══ SUPPLIED DATA ══

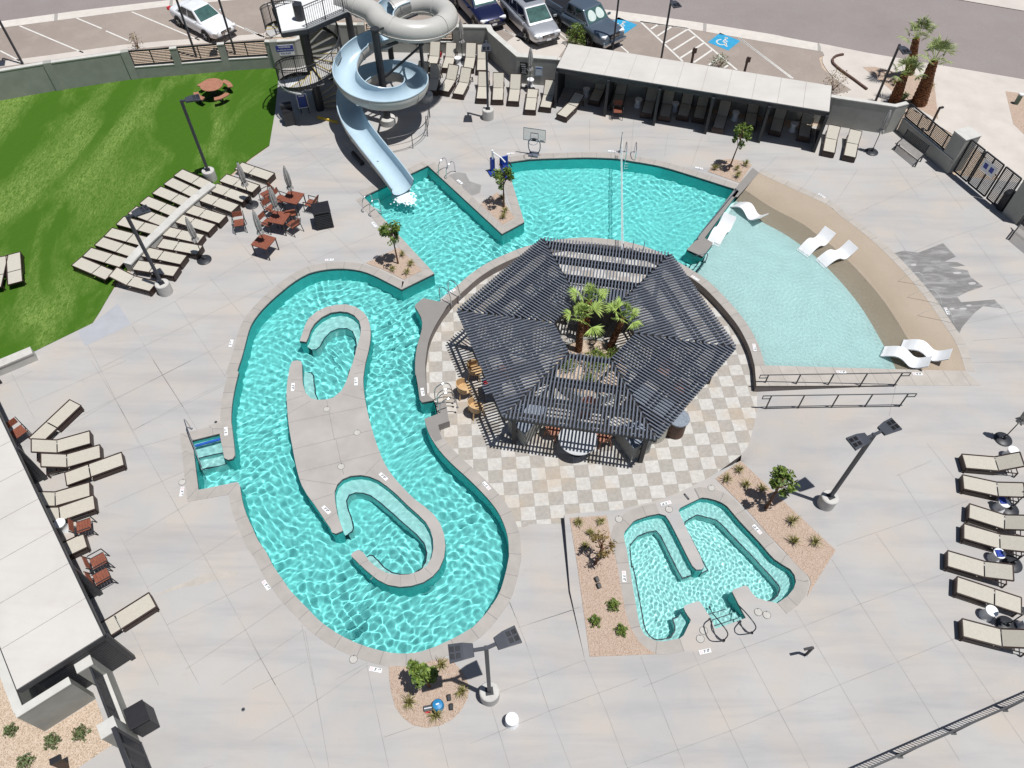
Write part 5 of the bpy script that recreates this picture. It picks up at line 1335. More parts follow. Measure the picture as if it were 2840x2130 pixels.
pf_ = [Vector((x, y, 0)) - SCX for x, y in ((-11.5, 36.6), (-10.3, 37.0), (-8.5, 38.75), (-8.85, 40.3), (-11.4, 40.3), (-12.4, 39.0))]
MB().prism(pf_, PZT - .10, PZT, True).build('platform', M['white_dirty'], tw)
m = MB()
for i in range(len(pf_)): m.bar(pf_[i] + Vector((0, 0, PZT - .2)), pf_[(i + 1) % len(pf_)] + Vector((0, 0, PZT - .2)), .12, .22)
m.build('platform_beam', M['dark_metal'], tw)
guard([p + Vector((0, 0, PZT)) for p in (pf_[1], pf_[2])]); guard([p + Vector((0, 0, PZT)) for p in (pf_[3], pf_[4], pf_[5], pf_[0])])
# landing wedge half way
ang = [math.radians(a) for a in range(200, 262, 10)]
MB().prism([Vector((.2 * math.cos(a), .2 * math.sin(a), 0)) for a in (ang[0], ang[-1])] + [Vector((1.85 * math.cos(a), 1.85 * math.sin(a), 0)) for a in reversed(ang)], 2.02, 2.10, True).build('landing', M['white_dirty'], tw)
c3 = at('z1', 1085, 640); MB().tube([c3 - SCX, c3 - SCX + Vector((0, 0, 5.0))], .2, 16).build('support_column', M['dark_metal'], tw)
m = MB().bar(at('z1', 660, 1342) - SCX + Vector((0, 0, .06)), at('z1', 890, 1400) - SCX + Vector((0, 0, .06)), .10, .12); m.build('step_kerb', M['yellow'], tw)
# ---- water slide
sl = thing('water_slide', 'looping water slide, grey outside and pale blue inside, ending in the slide bay', 'water slide', Vector((-6.85, 36.47, 0))); SO = Vector((-6.85, 36.47, 0))
LC, UC = Vector((-6.85, 36.47, 0)), Vector((-5.3, 38.95, 0))
def circ(c, r, a, z): return Vector((c.x + r * math.cos(math.radians(a)), c.y + r * math.sin(math.radians(a)), z)) - SO
path = [Vector((-9.0, 39.7, 4.95)) - SO, Vector((-8.3, 39.25, 4.92)) - SO, circ(UC, 1.95, 195, 4.86), circ(UC, 1.9, 220, 4.78), circ(UC, 1.85, 250, 4.68), circ(UC, 1.85, 280, 4.58), circ(UC, 1.85, 310, 4.48), circ(UC, 1.85, 340, 4.40), circ(UC, 1.85, 10, 4.32), circ(UC, 1.85, 40, 4.24), circ(UC, 1.85, 70, 4.16), circ(UC, 1.85, 100, 4.06), circ(UC, 1.80, 130, 3.92)]
n_closed = None
open_ = [circ(UC, 1.85, 100, 4.06), circ(UC, 1.80, 130, 3.92), circ(UC, 1.7, 160, 3.72), circ(LC, 1.75, 85, 3.42), circ(LC, 1.75, 110, 3.22), circ(LC, 1.78, 140, 2.92), circ(LC, 1.78, 170, 2.66), circ(LC, 1.78, 200, 2.46), circ(LC, 1.78, 235, 2.27), circ(LC, 1.78, 270, 2.12), circ(LC, 1.78, 305, 1.98), circ(LC, 1.78, 340, 1.86), circ(LC, 1.78, 15, 1.75), circ(LC, 1.78, 50, 1.64), circ(LC, 1.78, 85, 1.54), circ(LC, 1.78, 120, 1.44), circ(LC, 1.78, 150, 1.34), circ(LC, 1.8, 178, 1.22),
         Vector((-8.50, 35.2, 1.10)) - SO, Vector((-8.02, 34.0, .95)) - SO, Vector((-7.35, 32.95, .74)) - SO, Vector((-6.6, 31.95, .48)) - SO, Vector((-5.95, 31.1, .22)) - SO, Vector((-5.55, 30.55, .02)) - SO]
M['slide_out'] = basic('grey gelcoat slide shell', (.47, .46, .435), .35, 0, .05, 1.5, .5)
M['slide_in'] = basic('pale blue slide gelcoat', (.43, .55, .63), .25, 0, .05, 1.5, .5)
def sweep(pts, prof, step=.14):
    pts = smooth_line(pts, step); n = len(pts); k = len(prof); vs = []
    for i, p in enumerate(pts):
        d = pts[min(i + 1, n - 1)] - pts[max(i - 1, 0)]; d.normalize(); sd = d.cross(Vector((0, 0, 1))).normalized(); up = sd.cross(d)
        vs += [p + sd * a + up * b for a, b in prof]
    return pts, vs, k
def prof_arc(r, a0, a1, n, dz=0): return [(r * math.sin(math.radians(a0 + (a1 - a0) * i / n)), r - r * math.cos(math.radians(a0 + (a1 - a0) * i / n)) + dz) for i in range(n + 1)]
pts, vs, k = sweep(path, [(.54 * math.sin(2 * PI * i / 20), -.54 * math.cos(2 * PI * i / 20) + .25) for i in range(20)])
n = len(pts); m = MB().add(vs, [(i * k + j, i * k + (j + 1) % k, (i + 1) * k + (j + 1) % k, (i + 1) * k + j) for i in range(n - 1) for j in range(k)], True)
m.build('closed_flume', M['slide_out'], sl)
pi_, vi, ki = sweep(path, [(.52 * math.sin(2 * PI * i / 20), -.52 * math.cos(2 * PI * i / 20) + .25) for i in range(20)])
m = MB().add(vi, [(i * k + j, (i + 1) * k + j, (i + 1) * k + (j + 1) % k, i * k + (j + 1) % k) for i in range(n - 1) for j in range(k)], True); m.build('flume_lining', M['slide_in'], sl)
def flanges(pts, prof_fn, idx, name):
    m = MB()
    for i in idx:
        d = pts[min(i + 1, len(pts) - 1)] - pts[max(i - 1, 0)]; d.normalize(); sd = d.cross(Vector((0, 0, 1))).normalized(); up = sd.cross(d)
        ring = [pts[i] + sd * a + up * b for a, b in prof_fn]; m.tube(ring, .022, 5, closed=(len(prof_fn) > 24))
    return m.build(name, M['slide_out'], sl)
flanges(pts, [(.555 * math.sin(2 * PI * i / 28), -.555 * math.cos(2 * PI * i / 28) + .25) for i in range(28)], range(8, n, 16), 'flange')
# side seams of the closed tube
for s in (-1, 1):
    _, sv, _ = sweep(path, [(.56 * s, .10)]); MB().tube(sv, .025, 5).build('side_seam', M['slide_out'], sl)
W_ = .60
pts, vs, k = sweep(open_, prof_arc(W_, -105, 105, 18))
n = len(pts); m = MB().add(vs, [(i * k + j, (i + 1) * k + j, (i + 1) * k + j + 1, i * k + j + 1) for i in range(n - 1) for j in range(k - 1)], True); inn = m.build('open_flume', M['slide_in'], sl)
pts, vs, k = sweep(open_, prof_arc(W_ + .03, -105, 105, 18, -.03))
m = MB().add(vs, [(i * k + j, i * k + j + 1, (i + 1) * k + j + 1, (i + 1) * k + j) for i in range(n - 1) for j in range(k - 1)], True); m.build('outer_shell', M['slide_out'], sl)
for j, nm in ((0, 'rim'), (k - 1, 'rim')): MB().tube([vs[i * k + j] for i in range(n)], .035, 6).build(nm, M['slide_in'], sl)
flanges(pts, prof_arc(W_ + .045, -105, 105, 18, -.045), range(4, n - 3, 13), 'flange')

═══

Omit the pictures and reproduce the listing exactly.

Write part 5 of the bpy script that recreates this picture. It picks up at line 1335. More parts follow. Measure the picture as if it were 2840x2130 pixels.
pf_ = [Vector((x, y, 0)) - SCX for x, y in ((-11.5, 36.6), (-10.3, 37.0), (-8.5, 38.75), (-8.85, 40.3), (-11.4, 40.3), (-12.4, 39.0))]
MB().prism(pf_, PZT - .10, PZT, True).build('platform', M['white_dirty'], tw)
m = MB()
for i in range(len(pf_)): m.bar(pf_[i] + Vector((0, 0, PZT - .2)), pf_[(i + 1) % len(pf_)] + Vector((0, 0, PZT - .2)), .12, .22)
m.build('platform_beam', M['dark_metal'], tw)
guard([p + Vector((0, 0, PZT)) for p in (pf_[1], pf_[2])]); guard([p + Vector((0, 0, PZT)) for p in (pf_[3], pf_[4], pf_[5], pf_[0])])
# landing wedge half way
ang = [math.radians(a) for a in range(200, 262, 10)]
MB().prism([Vector((.2 * math.cos(a), .2 * math.sin(a), 0)) for a in (ang[0], ang[-1])] + [Vector((1.85 * math.cos(a), 1.85 * math.sin(a), 0)) for a in reversed(ang)], 2.02, 2.10, True).build('landing', M['white_dirty'], tw)
c3 = at('z1', 1085, 640); MB().tube([c3 - SCX, c3 - SCX + Vector((0, 0, 5.0))], .2, 16).build('support_column', M['dark_metal'], tw)
m = MB().bar(at('z1', 660, 1342) - SCX + Vector((0, 0, .06)), at('z1', 890, 1400) - SCX + Vector((0, 0, .06)), .10, .12); m.build('step_kerb', M['yellow'], tw)
# ---- water slide
sl = thing('water_slide', 'looping water slide, grey outside and pale blue inside, ending in the slide bay', 'water slide', Vector((-6.85, 36.47, 0))); SO = Vector((-6.85, 36.47, 0))
LC, UC = Vector((-6.85, 36.47, 0)), Vector((-5.3, 38.95, 0))
def circ(c, r, a, z): return Vector((c.x + r * math.cos(math.radians(a)), c.y + r * math.sin(math.radians(a)), z)) - SO
path = [Vector((-9.0, 39.7, 4.95)) - SO, Vector((-8.3, 39.25, 4.92)) - SO, circ(UC, 1.95, 195, 4.86), circ(UC, 1.9, 220, 4.78), circ(UC, 1.85, 250, 4.68), circ(UC, 1.85, 280, 4.58), circ(UC, 1.85, 310, 4.48), circ(UC, 1.85, 340, 4.40), circ(UC, 1.85, 10, 4.32), circ(UC, 1.85, 40, 4.24), circ(UC, 1.85, 70, 4.16), circ(UC, 1.85, 100, 4.06), circ(UC, 1.80, 130, 3.92)]
n_closed = None
open_ = [circ(UC, 1.85, 100, 4.06), circ(UC, 1.80, 130, 3.92), circ(UC, 1.7, 160, 3.72), circ(LC, 1.75, 85, 3.42), circ(LC, 1.75, 110, 3.22), circ(LC, 1.78, 140, 2.92), circ(LC, 1.78, 170, 2.66), circ(LC, 1.78, 200, 2.46), circ(LC, 1.78, 235, 2.27), circ(LC, 1.78, 270, 2.12), circ(LC, 1.78, 305, 1.98), circ(LC, 1.78, 340, 1.86), circ(LC, 1.78, 15, 1.75), circ(LC, 1.78, 50, 1.64), circ(LC, 1.78, 85, 1.54), circ(LC, 1.78, 120, 1.44), circ(LC, 1.78, 150, 1.34), circ(LC, 1.8, 178, 1.22),
         Vector((-8.50, 35.2, 1.10)) - SO, Vector((-8.02, 34.0, .95)) - SO, Vector((-7.35, 32.95, .74)) - SO, Vector((-6.6, 31.95, .48)) - SO, Vector((-5.95, 31.1, .22)) - SO, Vector((-5.55, 30.55, .02)) - SO]
M['slide_out'] = basic('grey gelcoat slide shell', (.47, .46, .435), .35, 0, .05, 1.5, .5)
M['slide_in'] = basic('pale blue slide gelcoat', (.43, .55, .63), .25, 0, .05, 1.5, .5)
def sweep(pts, prof, step=.14):
    pts = smooth_line(pts, step); n = len(pts); k = len(prof); vs = []
    for i, p in enumerate(pts):
        d = pts[min(i + 1, n - 1)] - pts[max(i - 1, 0)]; d.normalize(); sd = d.cross(Vector((0, 0, 1))).normalized(); up = sd.cross(d)
        vs += [p + sd * a + up * b for a, b in prof]
    return pts, vs, k
def prof_arc(r, a0, a1, n, dz=0): return [(r * math.sin(math.radians(a0 + (a1 - a0) * i / n)), r - r * math.cos(math.radians(a0 + (a1 - a0) * i / n)) + dz) for i in range(n + 1)]
pts, vs, k = sweep(path, [(.54 * math.sin(2 * PI * i / 20), -.54 * math.cos(2 * PI * i / 20) + .25) for i in range(20)])
n = len(pts); m = MB().add(vs, [(i * k + j, i * k + (j + 1) % k, (i + 1) * k + (j + 1) % k, (i + 1) * k + j) for i in range(n - 1) for j in range(k)], True)
m.build('closed_flume', M['slide_out'], sl)
pi_, vi, ki = sweep(path, [(.52 * math.sin(2 * PI * i / 20), -.52 * math.cos(2 * PI * i / 20) + .25) for i in range(20)])
m = MB().add(vi, [(i * k + j, (i + 1) * k + j, (i + 1) * k + (j + 1) % k, i * k + (j + 1) % k) for i in range(n - 1) for j in range(k)], True); m.build('flume_lining', M['slide_in'], sl)
def flanges(pts, prof_fn, idx, name):
    m = MB()
    for i in idx:
        d = pts[min(i + 1, len(pts) - 1)] - pts[max(i - 1, 0)]; d.normalize(); sd = d.cross(Vector((0, 0, 1))).normalized(); up = sd.cross(d)
        ring = [pts[i] + sd * a + up * b for a, b in prof_fn]; m.tube(ring, .022, 5, closed=(len(prof_fn) > 24))
    return m.build(name, M['slide_out'], sl)
flanges(pts, [(.555 * math.sin(2 * PI * i / 28), -.555 * math.cos(2 * PI * i / 28) + .25) for i in range(28)], range(8, n, 16), 'flange')
# side seams of the closed tube
for s in (-1, 1):
    _, sv, _ = sweep(path, [(.56 * s, .10)]); MB().tube(sv, .025, 5).build('side_seam', M['slide_out'], sl)
W_ = .60
pts, vs, k = sweep(open_, prof_arc(W_, -105, 105, 18))
n = len(pts); m = MB().add(vs, [(i * k + j, (i + 1) * k + j, (i + 1) * k + j + 1, i * k + j + 1) for i in range(n - 1) for j in range(k - 1)], True); inn = m.build('open_flume', M['slide_in'], sl)
pts, vs, k = sweep(open_, prof_arc(W_ + .03, -105, 105, 18, -.03))
m = MB().add(vs, [(i * k + j, i * k + j + 1, (i + 1) * k + j + 1, (i + 1) * k + j) for i in range(n - 1) for j in range(k - 1)], True); m.build('outer_shell', M['slide_out'], sl)
for j, nm in ((0, 'rim'), (k - 1, 'rim')): MB().tube([vs[i * k + j] for i in range(n)], .035, 6).build(nm, M['slide_in'], sl)
flanges(pts, prof_arc(W_ + .045, -105, 105, 18, -.045), range(4, n - 3, 13), 'flange')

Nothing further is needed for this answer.